My school district has begun the journey into Blended Learning over the past couple of years. As an educator approaching his 30th year in the business, I view Blended Learning as an effort to bridge all of the positive and effective teaching and learning strategies that the educational and research communities have learned over the past few decades.
Like any new initiative, Blended Learning will take some time for teachers and students and parents to learn and understand. We will have to discover new and better ways to implement it in a way that is most beneficial to our students. This effort will be well worth it. Blended Learning--as I see it--addresses the following educational beliefs:
- Learning at your own pace. In a traditional classroom, 30 students learn the same thing at the same time. If you pick up on the topic quickly, you have to wait for your classmates to catch up.
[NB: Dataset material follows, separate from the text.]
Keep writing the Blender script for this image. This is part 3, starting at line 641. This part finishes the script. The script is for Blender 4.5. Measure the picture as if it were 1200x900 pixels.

If you struggle to understand the topic, you have to move to something else before you fully understand. Blended Learning allows students to move at their pace. Everyone is learning the same topic, but fast learners are given more challenging work and struggling learners are given more assistance.
- Multiple ways to show what you know. In the traditional class, students can only demonstrate their understanding through classwork and homework and tests. While this isn't a terrible method for measuring student knowledge, we certainly know that this method can lead to the appearance of learning when (in reality) little learning occurred. Classwork can be graded on completion instead of quality. Homework completion can come from lots of parental help for some and no parental help for others. And tests can earn high grades due to cramming and memorizing rather than due to actual learning. In the Blended classroom, students work with each other and help each other; teachers can spend more time one-on-one with their students (or in small groups). Students can demonstrate their understanding through informal assessments and assignments in addition to more formal and traditional testing.
- Multiple attempts to learn. We know that learning is a process. Few students can sit in six or seven classes a day and learn six or seven different things strictly from listening and taking notes. Learning requires listening and thinking and doing and sometimes failing the first couple of attempts. Blended Learning recognizes the learning process and students understand that it is OK if they don't get it right away. Blended Learning also provides different modalities for student learning. These include: small group work, individual work, using online resources, using paper and pencil resources, and allowing students to verbalize their understanding.
Blended Learning recognizes that students learn in different ways and at different rates--and this is not only OK, it is expected that all students learn in different ways. The goal is learning. Blended Learning permits students to be students and to learn in a way that works for them. Learning isn't a competition. Learning faster isn't better than learning slower. Everyone that reaches the finish line is a winner. Blended Learning helps students to see the value of learning.